• [Your instructions]: Output the material below in full, exactly as it is.

* start *

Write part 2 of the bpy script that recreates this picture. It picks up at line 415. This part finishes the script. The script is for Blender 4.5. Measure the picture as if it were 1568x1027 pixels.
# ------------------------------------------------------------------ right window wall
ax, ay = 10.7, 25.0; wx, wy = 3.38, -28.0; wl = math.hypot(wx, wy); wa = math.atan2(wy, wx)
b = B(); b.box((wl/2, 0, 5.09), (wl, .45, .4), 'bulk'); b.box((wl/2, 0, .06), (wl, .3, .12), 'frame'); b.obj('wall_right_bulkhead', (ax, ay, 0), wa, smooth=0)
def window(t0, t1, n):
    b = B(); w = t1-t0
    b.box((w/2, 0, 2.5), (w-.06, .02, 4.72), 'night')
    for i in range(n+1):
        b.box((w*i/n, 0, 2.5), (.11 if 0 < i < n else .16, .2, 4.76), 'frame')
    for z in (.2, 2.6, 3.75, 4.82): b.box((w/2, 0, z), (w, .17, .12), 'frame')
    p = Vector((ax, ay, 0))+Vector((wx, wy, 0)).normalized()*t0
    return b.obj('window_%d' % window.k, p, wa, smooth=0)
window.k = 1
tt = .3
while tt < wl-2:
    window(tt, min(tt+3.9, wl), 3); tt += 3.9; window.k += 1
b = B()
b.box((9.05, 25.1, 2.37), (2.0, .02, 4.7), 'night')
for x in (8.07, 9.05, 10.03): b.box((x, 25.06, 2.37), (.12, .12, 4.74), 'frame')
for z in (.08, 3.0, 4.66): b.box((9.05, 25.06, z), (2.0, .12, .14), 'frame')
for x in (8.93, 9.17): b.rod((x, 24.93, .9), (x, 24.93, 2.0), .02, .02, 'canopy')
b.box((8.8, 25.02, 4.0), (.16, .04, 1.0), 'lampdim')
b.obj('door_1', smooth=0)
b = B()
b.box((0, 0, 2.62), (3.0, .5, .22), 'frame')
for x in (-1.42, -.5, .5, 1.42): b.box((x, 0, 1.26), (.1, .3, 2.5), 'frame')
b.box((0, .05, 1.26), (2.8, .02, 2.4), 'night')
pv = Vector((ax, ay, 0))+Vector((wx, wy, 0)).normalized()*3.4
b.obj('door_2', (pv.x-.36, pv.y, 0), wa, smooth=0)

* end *

• [Task result]:
Write part 2 of the bpy script that recreates this picture. It picks up at line 415. This part finishes the script. The script is for Blender 4.5. Measure the picture as if it were 1568x1027 pixels.
# ------------------------------------------------------------------ right window wall
ax, ay = 10.7, 25.0; wx, wy = 3.38, -28.0; wl = math.hypot(wx, wy); wa = math.atan2(wy, wx)
b = B(); b.box((wl/2, 0, 5.09), (wl, .45, .4), 'bulk'); b.box((wl/2, 0, .06), (wl, .3, .12), 'frame'); b.obj('wall_right_bulkhead', (ax, ay, 0), wa, smooth=0)
def window(t0, t1, n):
    b = B(); w = t1-t0
    b.box((w/2, 0, 2.5), (w-.06, .02, 4.72), 'night')
    for i in range(n+1):
        b.box((w*i/n, 0, 2.5), (.11 if 0 < i < n else .16, .2, 4.76), 'frame')
    for z in (.2, 2.6, 3.75, 4.82): b.box((w/2, 0, z), (w, .17, .12), 'frame')
    p = Vector((ax, ay, 0))+Vector((wx, wy, 0)).normalized()*t0
    return b.obj('window_%d' % window.k, p, wa, smooth=0)
window.k = 1
tt = .3
while tt < wl-2:
    window(tt, min(tt+3.9, wl), 3); tt += 3.9; window.k += 1
b = B()
b.box((9.05, 25.1, 2.37), (2.0, .02, 4.7), 'night')
for x in (8.07, 9.05, 10.03): b.box((x, 25.06, 2.37), (.12, .12, 4.74), 'frame')
for z in (.08, 3.0, 4.66): b.box((9.05, 25.06, z), (2.0, .12, .14), 'frame')
for x in (8.93, 9.17): b.rod((x, 24.93, .9), (x, 24.93, 2.0), .02, .02, 'canopy')
b.box((8.8, 25.02, 4.0), (.16, .04, 1.0), 'lampdim')
b.obj('door_1', smooth=0)
b = B()
b.box((0, 0, 2.62), (3.0, .5, .22), 'frame')
for x in (-1.42, -.5, .5, 1.42): b.box((x, 0, 1.26), (.1, .3, 2.5), 'frame')
b.box((0, .05, 1.26), (2.8, .02, 2.4), 'night')
pv = Vector((ax, ay, 0))+Vector((wx, wy, 0)).normalized()*3.4
b.obj('door_2', (pv.x-.36, pv.y, 0), wa, smooth=0)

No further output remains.